Il faillit être un de ces ratés qu'il a voulu décrire dans "Jack", si le duc de Morny n'avait pas passé
l'éponge sur une saisie-arrêt faite par un imprimeur sur ses appointements de secrétaire.
Le roman-pamphlet de Daudet parut alors que Melvil-Bloncourt s'était exilé en Suisse, après la
Commune de Paris à laquelle il avait pris part. Laissons le champ littéraire pour entendre la voix
des contemporains. Du journal "La Paix", 14 Mars 1925 : "Melvil-Bloncourt, dans ses critiques,
pratiqua l'éreintement en règle de Daudet qu'il qualifia de sous-officier des Lettres. Son adversaire le
ménagea encore moins...Les cénacles littéraires s'en mêlèrent toujours avec leur esprit frondeur. Les
amis de Daudet traitèrent Melvil-Bloncourt de malheureux en choix, et ceux du dernier infligèrent à
son antagoniste le nom d'un petit poisson dont l'application est rien moins qu'honorable".

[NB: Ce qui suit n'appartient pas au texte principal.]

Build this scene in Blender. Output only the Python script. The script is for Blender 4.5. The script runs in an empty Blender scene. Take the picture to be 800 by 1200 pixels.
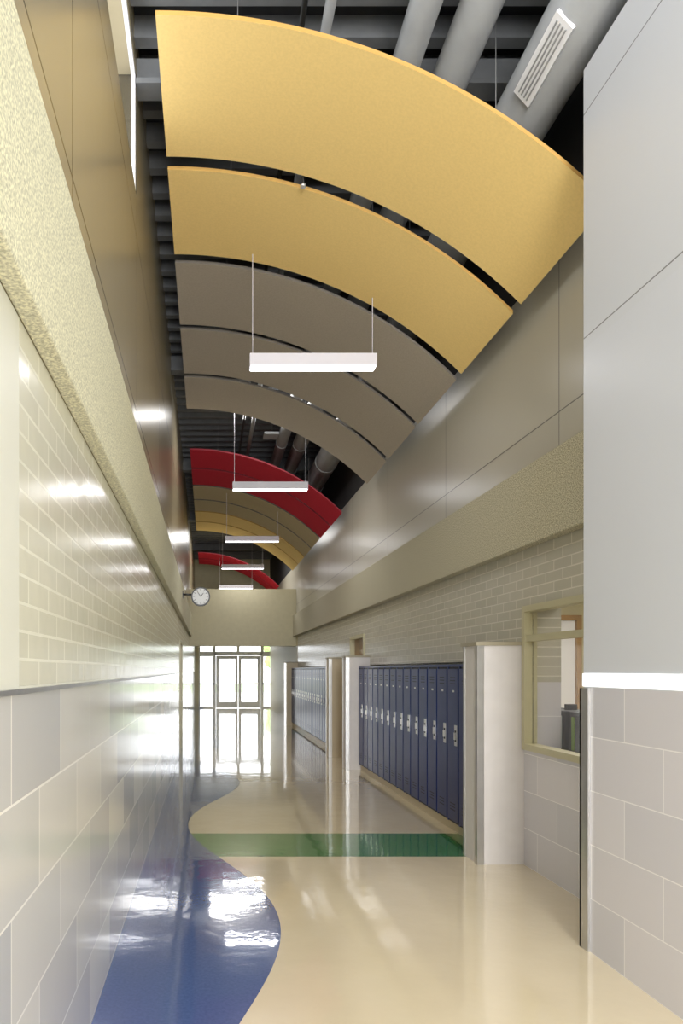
import bpy, bmesh, math, random
from mathutils import Vector
random.seed(3)
sc=bpy.context.scene
sc.view_settings.view_transform='Standard'

def lin(r,g,b):
    f=lambda c:(c/255/12.92) if c/255<=0.04045 else ((c/255+0.055)/1.055)**2.4
    return (f(r),f(g),f(b),1)

# ---------------- materials ----------------
def mat(name,col,rough=0.5,metal=0.0,coat=0.0,noise=0.0,nscale=8,bump=0.0,emit=0,spec=0.5,bd=0.01):
    m=bpy.data.materials.new(name); m.use_nodes=True
    nt=m.node_tree; p=nt.nodes['Principled BSDF']
    p.inputs['Base Color'].default_value=col
    p.inputs['Roughness'].default_value=rough
    p.inputs['Metallic'].default_value=metal
    p.inputs['Coat Weight'].default_value=coat
    p.inputs['Specular IOR Level'].default_value=spec
    if noise or bump:
        geo=nt.nodes.new('ShaderNodeNewGeometry')
        n=nt.nodes.new('ShaderNodeTexNoise'); n.inputs['Scale'].default_value=nscale; n.inputs['Detail'].default_value=4
        nt.links.new(geo.outputs['Position'],n.inputs['Vector'])
        if noise:
            rmp=nt.nodes.new('ShaderNodeMapRange'); rmp.inputs[1].default_value=0.35; rmp.inputs[2].default_value=0.65
            nt.links.new(n.outputs['Fac'],rmp.inputs[0])
            mx=nt.nodes.new('ShaderNodeMix'); mx.data_type='RGBA'
            mx.inputs[6].default_value=tuple(c*(1-noise) for c in col[:3])+(1,)
            mx.inputs[7].default_value=tuple(min(1,c*(1+noise)) for c in col[:3])+(1,)
            nt.links.new(rmp.outputs[0],mx.inputs[0]); nt.links.new(mx.outputs[2],p.inputs['Base Color'])
        if bump:
            b=nt.nodes.new('ShaderNodeBump'); b.inputs['Strength'].default_value=bump; b.inputs['Distance'].default_value=bd
            nt.links.new(n.outputs['Fac'],b.inputs['Height']); nt.links.new(b.outputs['Normal'],p.inputs['Normal'])
    if emit:
        p.inputs['Emission Color'].default_value=col; p.inputs['Emission Strength'].default_value=emit
    return m

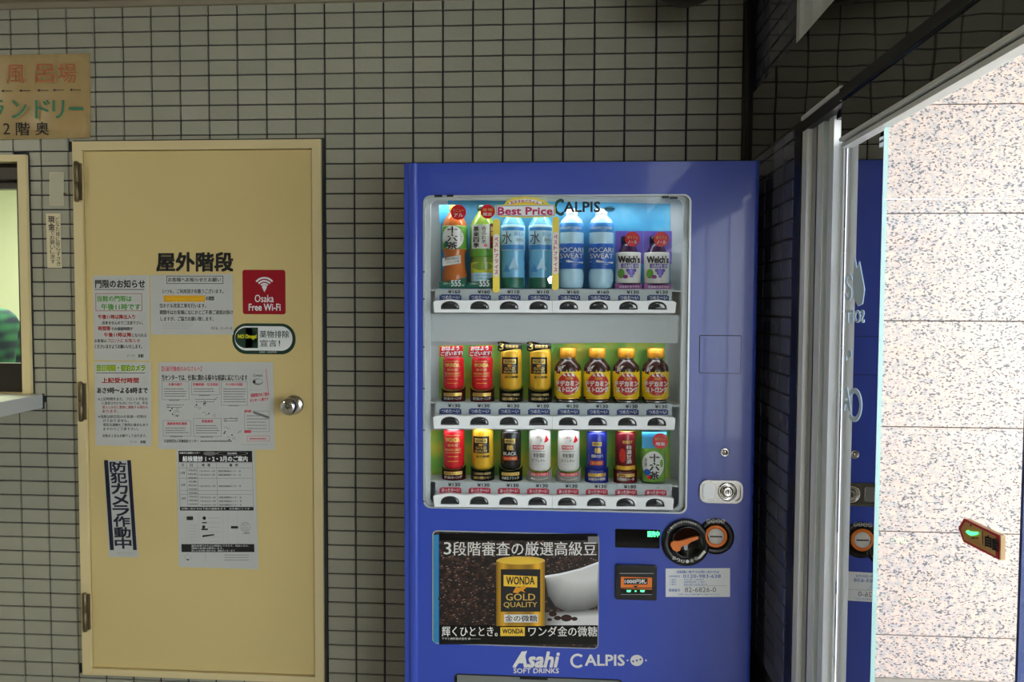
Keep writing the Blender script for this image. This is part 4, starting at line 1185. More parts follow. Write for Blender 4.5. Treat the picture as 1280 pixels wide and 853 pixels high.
dm = lathe('return_dial', [(29.5 * K, YM + .001), (29.5 * K, YM - .010), (28 * K, YM - .013), (22 * K, YM - .0135), (20.5 * K, YM - .009), (20 * K, YM - .008), (.001, YM - .008)], c1.x, c1.z, 'black_plastic', vm, axis='y', n=48)
c4 = at(859, 677, YM)
lathe('dial_rim', [(20 * K, YM - .008), (20 * K, YM - .012), (18.6 * K, YM - .013), (18 * K, YM - .0085), (.001, YM - .0085)], c4.x, c4.z, 'gloss_black', dm, axis='y', n=40)
lv = [(838.5, 683), (839, 679), (842, 677), (848, 677.6), (855, 675.8), (864, 673), (872, 671.2), (873.8, 672.4), (872.5, 674.5), (864, 678), (859, 682), (855, 682), (851.5, 684.5), (850, 688.5), (846, 690.2), (841.5, 688)]
plate('lever', [pxpoly(lv, YM - .020)], YM - .020, YM - .009, 'orange_plastic', dm)
P = Print(on_y(YM - .0136), .0004)
for txt, rad, a0, a1, h in (('おつり・返却', 24.8, 235, 302, 4.4), ('レバーを回すとおつりが出ます', 24.8, 150, 60, 2.4)):
    n = len(txt)
    for i, ch in enumerate(txt):
        a = math.radians(a0 + (a1 - a0) * i / (n - 1)); cx, cy = 857 + rad * math.cos(a), 677.5 - rad * math.sin(a)
        P.text(ch, cx - h / 2, cy - h / 2, cx + h / 2, cy + h / 2, 'can_white', .02)
P.poly([(880, 688), (882.5, 690.5), (876, 698), (871.5, 700), (873.5, 696)], 'can_white')
P.flush('print', dm)

st = plate('contact_sticker', [pxpoly([(832, 711), (912.5, 710.5), (912.5, 746.5), (832, 746.5)], YM)], YM - .0008, YM + .0005, 'white', vm)
P = Print(on_y(YM - .0008), .0004)
P.text('自販機に関するお問い合わせは', 846, 713.6, 899, 717, 'strong_blue', .02); P.text('0120-983-638', 854, 718.5, 901, 722.8, 'strong_blue', .01); P.text('お客様相談室', 836, 719.5, 850, 722, 'strong_blue', 0)
for k, t in enumerate(('平日 9時～17時 受付', '自動販売機の故障・つり銭切れ', '商品に関するお問い合わせ')): P.text(t, 855, 724 + k * 2.9, 880 + k * 2, 726 + k * 2.9, 'strong_blue', 0); P.text('ご案内', 837, 724 + k * 2.9, 845, 726 + k * 2.9, 'strong_blue', 0)
P.rect(854, 732.5, 908, 732.8, 'grey_ink'); P.text('管理番号', 836, 736.5, 850, 740, 'strong_blue', .02); P.text('82-6826-0', 856, 734.5, 895, 740.6, 'grey_ink', .01); P.text('お問い合わせの際は番号をお知らせください', 848, 742.5, 900, 744.5, 'strong_blue', 0)
P.flush('print', st)

# ================================================================== SAMPLE DRINKS IN THE WINDOW
YC = YM + .062          # axis of the samples
GR = ['sample drinks in the top row', 'sample drinks in the middle row', 'sample drinks in the bottom row']


class Sample:
    def __init__(s, name, cx, wpx, ytop, ybot, label, cat, row):
        s.R = at(cx + wpx / 2, ybot, YC).x - at(cx, ybot, YC).x
        s.c = at(cx, ybot, YC - s.R); s.x = at(cx, ybot, YC - s.R).x
        s.z0 = at(cx, ybot, YC - s.R).z; s.z1 = at(cx, ytop, YC - s.R).z
        s.px = cx; s.w = wpx
        s.root = empty(name, (s.x, YC, s.z0), label, cat, GR[row])
        s.P = Print(on_cyl(s.x, YC, s.R), .0003)

    def z(s, py): return at(s.px, py, YC - s.R).z

    def lathe(s, nm, prof, m, n=32):
        """profile as (share of the radius, photo row)"""
        return lathe(nm, [(max(r * s.R, .0004), s.z(y)) for r, y in prof], s.x, YC, m, s.root, n=n)

    def rect(s, x0, y0, x1, y1, m, lay=1): s.P.rect(s.px + x0, y0, s.px + x1, y1, m, lay, n=max(2, int((x1 - x0) / 1.5)))

    def text(s, t, x0, y0, x1, y1, m, b=.02, lay=3): s.P.text(t, s.px + x0, y0, s.px + x1, y1, m, b, lay)

    def card(s, nm, pts, m, off, par=None):
        Y = YC - s.R - off
        return plate(nm, [pxpoly([(s.px + x, y) for x, y in pts], Y)], Y - .0006, Y, m, par or s.root)

    def cardprint(s, off): return Print(lambda x, y, o, Y=YC - s.R - off - .0006: at(s.px + x, y, Y - o), .0003)

    def end(s, nm='label_print'):
        if s.P.v: s.P.flush(nm, s.root)
        return s.root

    def holder(s, y0, y1, m, strip, words):
        """dark cradle card curved round the foot of a can, its top edge dipping in the middle"""
        n = 16; bm = bmesh.new(); rows = []
        RR = s.R * 1.12 + .001
        for k in range(n + 1):
            a = -PI / 2 + PI * k / n; x = s.x + RR * math.sin(a); y = YC - RR * math.cos(a) * .96
            dip = s.z(y0) - (s.z(y0) - s.z(y0 + 8.5)) * max(0, math.cos(a)) ** .6
            rows.append([bm.verts.new((x, y, s.z(y1))), bm.verts.new((x, y, dip))])
        for a, b in zip(rows, rows[1:]): bm.faces.new((a[0], b[0], b[1], a[1]))
        bmesh.ops.solidify(bm, geom=bm.faces[:], thickness=-.0012)
        me = bm_mesh(bm)
        for p in me.polygons: p.use_smooth = True
        h = link('holder', me, m, s.root)
        Q = Print(on_cyl(s.x, YC, RR + .0014), .0003)
        if strip:
            Q.rect(s.px - s.w * .42, y1 - 12.2, s.px + s.w * .44, y1 - 8.2, strip, 1, n=12)
            Q.text(words[0], s.px - s.w * .36, y1 - 11.6, s.px + s.w * .40, y1 - 8.8, 'can_wine' if strip != 'can_red' else 'white', .02, 2)
        else: Q.text(words[0], s.px - s.w * .40, y1 - 11.8, s.px + s.w * .42, y1 - 8.8, 'dark_ink_gold', .02, 2)
        Q.text(words[1], s.px - s.w * .40, y1 - 7, s.px + s.w * .42, y1 - 3.4, 'dark_ink_gold' if not strip else 'can_white', .02, 2)
        Q.flush('holder_print', h)


def can_body(s, yt, yb, m, top='steel'):
    s.lathe('lid', [(.80, yt + 1.0), (.86, yt), (.88, yt), (.90, yt + 1.2)], top)
    s.lathe('body', [(.30, yb - 1), (.78, yb), (.92, yb - 2.2), (1, yb - 5), (1, yt + 4.5), (.97, yt + 3), (.90, yt + 1.2)], m)


def badge(s, cx, cy, r, off, t1, t2):
    b = s.card('badge', [(cx + r * math.cos(2 * PI * k / 28), cy + r * math.sin(2 * PI * k / 28)) for k in range(28)], 'can_red', off)
    Q = s.cardprint(off + .0006)
    Q.text(t1, cx - r * .7, cy - r * .45, cx + r * .7, cy - .2, 'dark_ink_gold', .02); Q.text(t2, cx - r * .6, cy + r * .15, cx + r * .6, cy + r * .6, 'white', .02)
    Q.flush('badge_print', b)


# ---- top row
s = Sample('tea_bottle', 566, 31, 262, 360.5, 'orange tea bottle with green label and red badge, first in the top row', 'bottle', 0)
s.lathe('bottle', [(.6, 360), (.95, 358), (1, 350), (1, 342), (.86, 334), (.84, 318), (1.0, 310), (1.0, 282), (.9, 276), (.62, 268), (.42, 263), (.42, 262)], 'tea_orange')
s.lathe('cap', [(.40, 262.5), (.46, 262), (.46, 255.5), (.42, 255)], 'cap_orange')
s.lathe('label', [(1.0, 311), (1.02, 310), (1.02, 283), (1.0, 282)], 'label_green')
s.P.oval(s.px - .5, 297, 13, 15, 'can_white', 4, 16); s.P.vtext('十六茶', s.px - 6, 282.5, s.px + 5, 312, 'ink', .04, 8); s.P.vtext('からだ', s.px + 8.5, 288, s.px + 11, 302, 'deep_green', 0, 8)
s.P.oval(s.px - 8, 305, 3, 4, 'forest_green', 6); s.P.oval(s.px - 4, 308, 2, 1.6, 'can_red', 7)
s.end()
c_ = s.card('band', [(-13, 323), (10, 319), (10, 329), (-13, 333)], 'can_white', -.002); Q = s.cardprint(-.0014); Q.text('素材の味わい', -10, 322.5, 8, 326, 'ink', .01, dy=-2); Q.text('ブレンド茶', -8, 327, 8, 330, 'ink', .01, dy=-2); Q.flush('print', c_)
c_ = s.card('foot_card', [(-17, 353), (4, 351), (17, 346), (17, 360.3), (-17, 360.3)], 'forest_green', .0015); Q = s.cardprint(.0021); Q.text('お手頃サイズ', -12, 353.5, -3, 356, 'white', 0); Q.text('555', -2, 350.5, 10, 358, 'white', .04); Q.text('ml', 11, 355, 14, 358, 'white', 0); Q.flush('print', c_)
badge(s, 7, 265.5, 9.6, .0015, 'リニュー', 'アル')
s.card('top_card', [(-17, 256), (-3, 256), (-3, 274), (-17, 280)], 'blue_picture', -.028)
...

Quant à nous, nous livrons au psychiatre ce passage tiré de la Chèvre de Monsieur Seguin : "Notre
en robe blanche fit sensation. On lui donna la meilleure place à la lambrusque et tous ces
messieurs furent galants... Il paraît même - ceci doit rester entre nous, Gringoire - qu'un chamois à
pelage noir eut la bonne fortune de plaire à Blanquette".
Quid d'Alphonse Daudet, écrivain ? Voici un jugement de son dernier biographe, Madame Wanda
Banour (France-Culture , 19 heures, 25 juillet 1990) : du « sous-Zola ». D'Henri Guillemin, commentant
l'oeuvre de Jules Vallès : "considérer avec différence, et selon la tradition, Alphonse Daudet, par
exemple, comme un grand écrivain, et réserver une place dans son ombre - une sorte de niche à
chien - à Vallès, cela relève de la bouffonnerie".